If you’re running multiple containers in a Pod, they all share the same Pod environment. This includes things like the IPC namespace, shared memory, volumes, and network stack. As an example, this means that all containers in the same Pod will share the same IP address (the Pod’s IP). This is shown in the figure below.

If two containers in the same Pod need to talk to each other (container-to-container within the Pod), they can use ports on the Pod’s localhost interface, as shown in the figure below.

Multi-container Pods are ideal when you have requirements for tightly coupled containers that may need to share memory and storage. However, if you don’t need to tightly couple your containers, you should put them in their own Pods and loosely couple them over the network. This keeps things clean by having each Pod dedicated to a single task. It also creates a lot of network traffic that is unencrypted. You should seriously consider using a service mesh to secure traffic between Pods and application services.
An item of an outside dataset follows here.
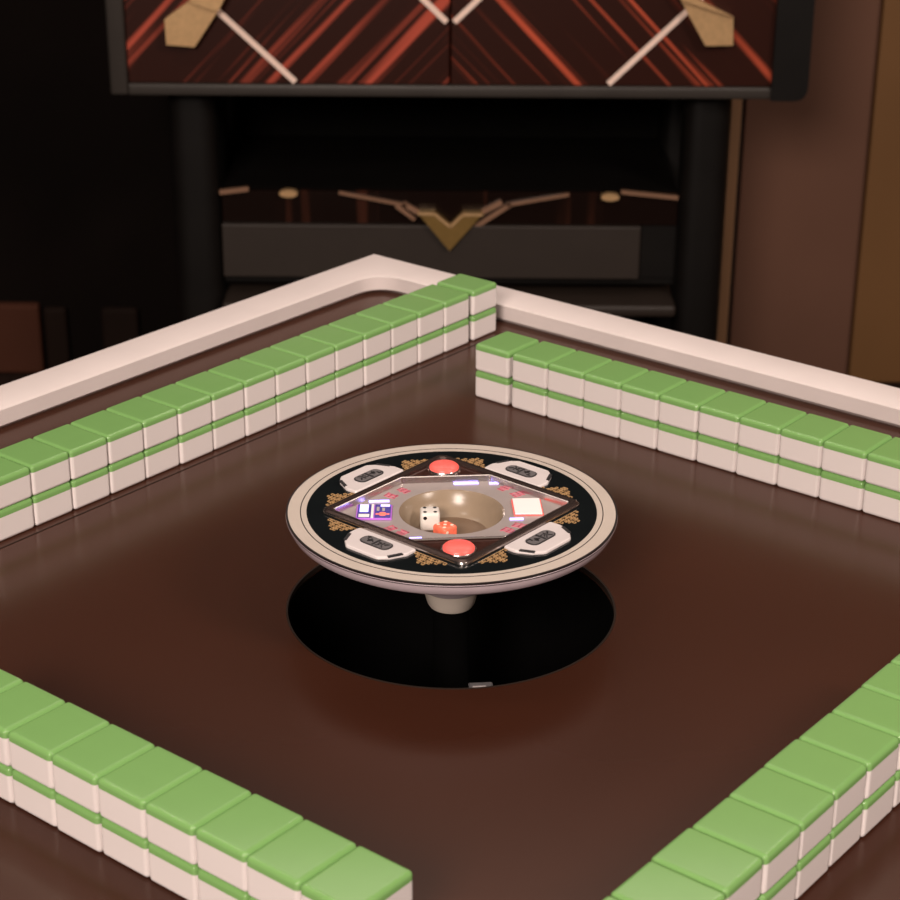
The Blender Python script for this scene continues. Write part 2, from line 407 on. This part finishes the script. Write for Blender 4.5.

Pods as the unit of scaling

Pods are also the minimum unit of scaling in Kubernetes. If you need to scale your app, you add or remove Pods. You do not scale by adding more containers to an existing Pod. Multi-container Pods are only for situations where two different, but complementary, containers need to share resources.

Pods: atomic operations

The deployment of a Pod is an atomic operation. This means that a Pod is only considered ready for service when all of its containers are up and running. There is never a situation where a partially deployed Pod will service requests. The entire Pod either comes up and is put into service, or it doesn’t, and it fails.

A single Pod can only be scheduled to a single node. This is also true of multi-container Pods – all containers in the same Pod will run on the same node.

Pod lifecycle

Pods are mortal. They’re created, they live, and they die. If they die unexpectedly, you don’t bring them back to life. Instead, Kubernetes starts a new one in its place. However, even though the new Pod looks, smells, and feels like the old one, it isn’t. It’s a shiny new Pod with a shiny new ID and IP address.

This has implications on how you should design your applications. Don’t design them, so they are tightly coupled to a particular instance of a Pod. Instead, design them so that when Pods fail, a totally new one (with a new ID and IP address) can pop up somewhere else in the cluster and seamlessly take its place.